I made a list of things I miss about working. Having nice clothes, adult conversations, applying my education, and of course the income. Even as I focus on the positives, I feel melancholy. I know I still have years of enjoying my children and watching them evolve into women. But, in my heart, I believe that I’ll always remember the years that I was a stay at home mom as the most gratifying and joyful. The best ones. Maybe not always the easiest, but certainly my favorite. It’s always sad when a really great party ends.

-Kay

“Listmaker”

Posted on December 5th, 2008 in DIY Mom, Stay-At-Home Parent

If I were a superhero, I would wear a black cape with secret pockets holding pens, pencils, and various notepads. I could whip off a list in 10 seconds flat. I would be…(drum roll here)…Listmaker. Picture a giant L plastered onto my grungy sweatshirt.

Lists are especially important at this time of year. I have lists upon lists of Christmas gifts. Obviously, for my kids and husband, but also for teachers, scout leaders, friends, and all of the relatives. We have cut back over the years as our family has grown, but my list is still long and complicated.

I also have a list of things to do before we leave on the 26th for a week of Christmas fun at Grandma’s house. Stop the mail, make arrangements for our dog and pay bills, to name a few. Going out of town creates the need for a giant list of what gifts need to be packed as well as the normal mountain of clothes and stuff that a family of 5 seems to need.

Then, there’s the Christmas card list. Every year I think to myself that this is the year I’m not going to send cards. I love almost every aspect of Christmas (once I have my lists made) but for some reason I find the whole process of sending out Christmas cards extremely tedious. But, I love receiving them. It’s amazing how a year changes the children in the photos and the family updates help me to catch up with friends and family. It’s just the sending that I have issues with. It’s probably because I usually end up working on cards at about 10 p.m. after I’m tired from all of the other Christmas preparations. So, I’m contemplating sending out Christmas ecards this year.

Finally, there is the food list. We need items that are above and beyond our normal grocery list: baking supplies and also ingredients for those special meals around Christmas. Which brings us to yet another list. Menus for Christmas Eve and Christmas Day. Heaven forbid I forget the homemade pierogies that my husband’s family has made every Christmas Eve since the beginning of time.

Sometimes I feel like my head will explode. That is until I write down a list. Then I can relax. It’s all there in black and white. Phew. I can check things off as I go.

My husband tells me that I over think the whole thing, but I believe he would change his tune if I forgot to buy his mother a gift or to make our New Year’s Eve reservations or to perhaps pay our mortgage. Oops. Or what if I neglected to give our house key to our neighbor so that she could take care of our dog?

This happened to our neighbor this past summer.

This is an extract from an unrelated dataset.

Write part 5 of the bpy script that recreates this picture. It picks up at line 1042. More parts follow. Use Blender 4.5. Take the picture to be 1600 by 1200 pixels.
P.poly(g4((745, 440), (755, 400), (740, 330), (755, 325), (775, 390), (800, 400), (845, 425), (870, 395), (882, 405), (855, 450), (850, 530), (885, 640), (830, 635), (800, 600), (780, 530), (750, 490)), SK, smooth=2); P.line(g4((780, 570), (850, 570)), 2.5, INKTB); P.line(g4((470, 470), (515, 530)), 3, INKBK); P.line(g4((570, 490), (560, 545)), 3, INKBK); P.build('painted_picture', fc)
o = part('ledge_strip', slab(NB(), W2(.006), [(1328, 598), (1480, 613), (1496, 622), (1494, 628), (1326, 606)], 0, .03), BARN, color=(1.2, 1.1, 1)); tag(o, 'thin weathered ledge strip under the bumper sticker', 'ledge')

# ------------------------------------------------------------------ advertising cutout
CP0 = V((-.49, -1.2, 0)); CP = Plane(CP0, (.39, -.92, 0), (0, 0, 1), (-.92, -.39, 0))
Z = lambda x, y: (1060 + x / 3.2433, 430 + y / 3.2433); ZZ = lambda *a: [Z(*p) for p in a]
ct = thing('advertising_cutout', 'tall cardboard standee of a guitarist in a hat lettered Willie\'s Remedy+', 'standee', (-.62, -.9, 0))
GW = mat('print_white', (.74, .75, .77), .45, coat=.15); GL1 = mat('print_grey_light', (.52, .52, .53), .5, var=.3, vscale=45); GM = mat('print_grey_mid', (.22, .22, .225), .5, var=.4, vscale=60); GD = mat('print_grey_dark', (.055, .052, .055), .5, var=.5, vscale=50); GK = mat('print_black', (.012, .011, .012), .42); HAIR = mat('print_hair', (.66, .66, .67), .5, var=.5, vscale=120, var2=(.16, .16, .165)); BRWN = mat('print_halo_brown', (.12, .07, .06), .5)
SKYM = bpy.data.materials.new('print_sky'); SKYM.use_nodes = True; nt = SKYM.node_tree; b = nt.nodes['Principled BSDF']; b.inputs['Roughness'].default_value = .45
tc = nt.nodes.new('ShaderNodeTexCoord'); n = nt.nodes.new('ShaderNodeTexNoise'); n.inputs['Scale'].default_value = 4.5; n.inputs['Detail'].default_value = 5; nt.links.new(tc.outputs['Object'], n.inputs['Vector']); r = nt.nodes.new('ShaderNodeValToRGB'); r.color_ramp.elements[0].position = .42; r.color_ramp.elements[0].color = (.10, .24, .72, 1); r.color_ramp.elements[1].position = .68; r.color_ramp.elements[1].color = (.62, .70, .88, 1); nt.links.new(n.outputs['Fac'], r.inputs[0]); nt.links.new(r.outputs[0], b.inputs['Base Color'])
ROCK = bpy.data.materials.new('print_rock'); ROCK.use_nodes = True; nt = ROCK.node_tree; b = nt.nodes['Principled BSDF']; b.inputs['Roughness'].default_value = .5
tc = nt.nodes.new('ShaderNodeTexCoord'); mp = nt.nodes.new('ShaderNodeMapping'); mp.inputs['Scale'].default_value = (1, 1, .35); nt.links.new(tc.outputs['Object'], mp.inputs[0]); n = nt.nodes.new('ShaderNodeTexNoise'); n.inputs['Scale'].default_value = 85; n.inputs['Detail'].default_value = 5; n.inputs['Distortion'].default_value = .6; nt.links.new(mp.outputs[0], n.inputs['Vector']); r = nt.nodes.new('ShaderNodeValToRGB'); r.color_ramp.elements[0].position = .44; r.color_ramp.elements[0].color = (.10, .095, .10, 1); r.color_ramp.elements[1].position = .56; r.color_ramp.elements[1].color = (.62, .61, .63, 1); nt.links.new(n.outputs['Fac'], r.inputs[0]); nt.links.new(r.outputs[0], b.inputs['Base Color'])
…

They were literally pulling out of their driveway to go to Myrtle Beach for a week when they realized that they hadn’t made plans for their dog. In the excitement and chaos of packing, it had slipped their minds. My neighbor frantically knocked on my door as her family sat in their loaded van. She tossed the key to me amongst apologies and thanks.

She’s probably didn’t have a list. She needed (1 more drum roll, please) Listmaker!!